Talvez esses temores sejam exagerados. Por exemplo, existem muitas diferenças entre o Brasil e a Argentina, que decretou a moratória de suas dívidas em dezembro passado. Enquanto a Argentina estava presa a uma taxa fixa de câmbio, o regime de câmbio flutuante brasileiro protegeu o país contra o tipo de choque -o dólar em alta ou os baixos preços das commodities- que ajudou a conduzir a Argentina pela rota do desastre. Enquanto a dívida argentina era em sua maior parte denominada em dólares, a brasileira é basicamente doméstica, principalmente denominada em moeda local e detida majoritariamente por instituições brasileiras.
Enquanto a Argentina fracassou seguidas vezes em cumprir as metas estipuladas por seus acordos com o Fundo Monetário Internacional (FMI), as relações brasileiras com o Fundo são excelentes. A administração fiscal vem sendo eficiente, e uma lei de responsabilidade fiscal limita o potencial de gastos excessivos por parte dos governos locais. Na semana passada, o Brasil anunciou que estava reagindo à crise por meio de um saque de US$ 10 bilhões da linha de créditos do FMI.
Além disso, Wall Street está mais preocupada com Lula do que muitas empresas locais. Em 1989, o então presidente da Fiesp (Federação das Indústrias do Estado de São Paulo) Mario Amato disse que os membros do grupo correriam ao aeroporto caso Lula vencesse. Hoje, os líderes empresariais demonstram mais otimismo. Mencionando os diversos acordos que conseguiu com governos do PT em cidades e Estados brasileiros, Luiz Furlan, vice-presidente da Federação das Indústrias de São Paulo (Fiesp), diz que "tanto os candidatos quanto o setor privado amadureceram. Não existe motivo para uma rejeição a priori".
A vantagem de Lula nas pesquisas de opinião pública não quer dizer que ele vá vencer. Lula esteve à frente nas pesquisas nas três eleições presidenciais passadas, mas terminou derrotado em todos os casos. Faltam ainda mais de três meses para o primeiro turno, e a maior parte dos brasileiros se preocupa mais no momento com a classificação da seleção para a final da Copa do Mundo.
A campanha eleitoral na televisão, que começa em agosto, terá influência decisiva. Menos de um em cada cinco brasileiros é afiliado a um partido, e a propaganda na televisão ajuda muitos dos brasileiros mais pobres e com nível educacional inferior a decidir.

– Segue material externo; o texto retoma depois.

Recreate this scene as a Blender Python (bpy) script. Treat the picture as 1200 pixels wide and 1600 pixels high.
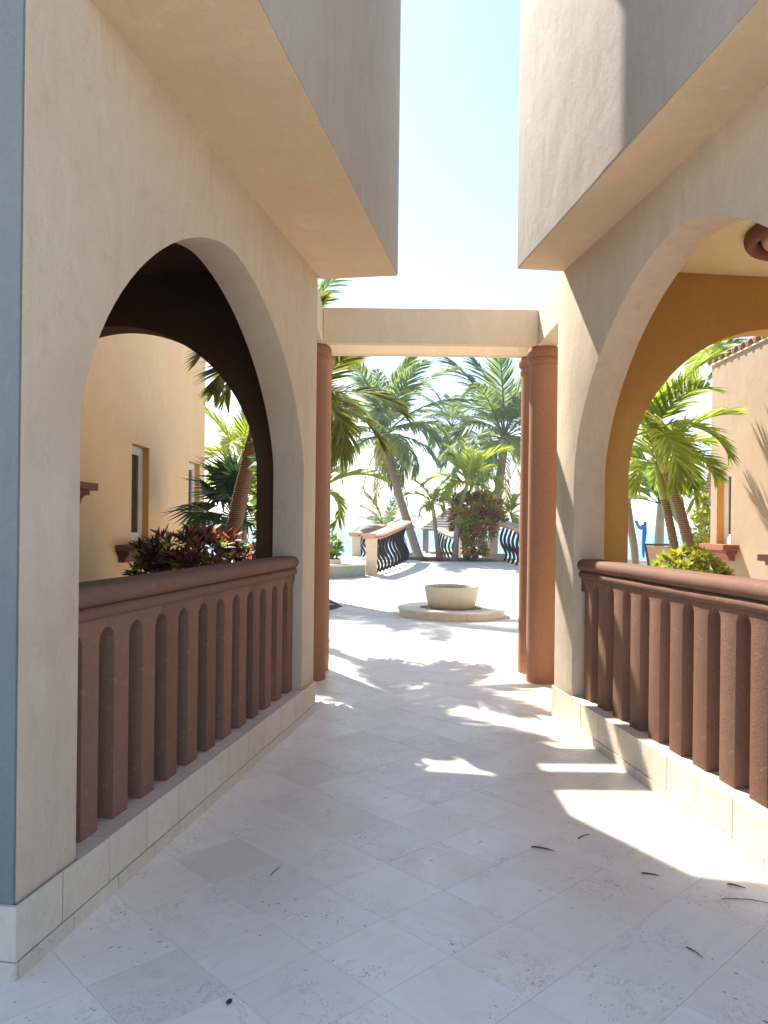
import bpy, bmesh, math, random
from mathutils import Vector, Matrix, noise as mnoise

for o in list(bpy.data.objects):
    bpy.data.objects.remove(o, do_unlink=True)
SC = bpy.context.scene
COL = SC.collection
rad = math.radians

# ------------------------------------------------------------------ camera
cam_d = bpy.data.cameras.new('camera')
cam_d.sensor_fit = 'VERTICAL'
cam_d.sensor_height = 36.0
cam_d.lens = 27.0
cam_d.shift_y = 0.01
cam_d.clip_start = 0.05
cam_d.clip_end = 12000
cam = bpy.data.objects.new('camera', cam_d)
COL.objects.link(cam)
cam.matrix_world = Matrix.Translation((0, 0, 1.5)) @ Matrix.Rotation(rad(90), 4, 'X') @ Matrix.Rotation(0.0115, 4, 'Z')
SC.camera = cam

# ------------------------------------------------------------------ sky, sun, exposure
SUN_EL = rad(47.0)
SUN_AZ = math.atan2(-0.485, 0.875)        # sun stands ahead of the camera, to its left
wd = bpy.data.worlds.new('World')
SC.world = wd
wd.use_nodes = True
wn = wd.node_tree.nodes
wl = wd.node_tree.links
for n in list(wn):
    wn.remove(n)
w_out = wn.new('ShaderNodeOutputWorld')
w_bg = wn.new('ShaderNodeBackground')
w_sky = wn.new('ShaderNodeTexSky')
w_sky.sky_type = 'NISHITA'
w_sky.sun_disc = False
w_sky.sun_elevation = SUN_EL
w_sky.sun_rotation = SUN_AZ
w_sky.air_density = 1.0
w_sky.dust_density = 0.45
w_sky.ozone_density = 1.0
w_bg.inputs['Strength'].default_value = 0.066
wl.new(w_sky.outputs[0], w_bg.inputs[0])
wl.new(w_bg.outputs[0], w_out.inputs[0])

sun_d = bpy.data.lights.new('sun', 'SUN')
sun_d.energy = 3.0
sun_d.angle = rad(0.8)
sun_d.color = (1.0, 0.93, 0.82)
sun = bpy.data.objects.new('sun', sun_d)
COL.objects.link(sun)
sun_dir = Vector((0.485 * math.cos(SUN_EL), -0.875 * math.cos(SUN_EL), -math.sin(SUN_EL)))
sun.rotation_euler = sun_dir.to_track_quat('-Z', 'Y').to_euler()
sun.location = (-8, 20, 25)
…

Serra terá vantagem no tempo de propaganda na TV, como reflexo da coalizão de centro e centro-esquerda entre o PMDB e o PSDB, que apóiam sua candidatura.
Mesmo assim, para os investidores estrangeiros que talvez jamais tenham visitado a região, os paralelos com a Argentina parecem presságios. E a preocupação é que a percepção deles comece a influenciar os acontecimentos. O ágio entre os bônus brasileiros e os títulos do Tesouro dos Estados Unidos chegou a 15 pontos percentuais esta semana -o mais alto desde 1999, quando muitos investidores temiam o caos financeiro e a volta da hiperinflação. No ano passado, na Argentina, a indecisão política, a estagnação econômica e uma crise fiscal se combinaram para torpedear o presidente Fernando de la Rúa. O Brasil, com sua economia de base mais ampla e sua classe política mais sofisticada, está em posição muito melhor e talvez evite esse destino. Mas todos os seus líderes precisam estar conscientes de que podem ter de desarmar uma bomba-relógio.Como disse Raul Velloso, especialista em finanças públicas, "a combinação de risco político e fundamentos fiscais frágeis é pura nitroglicerina".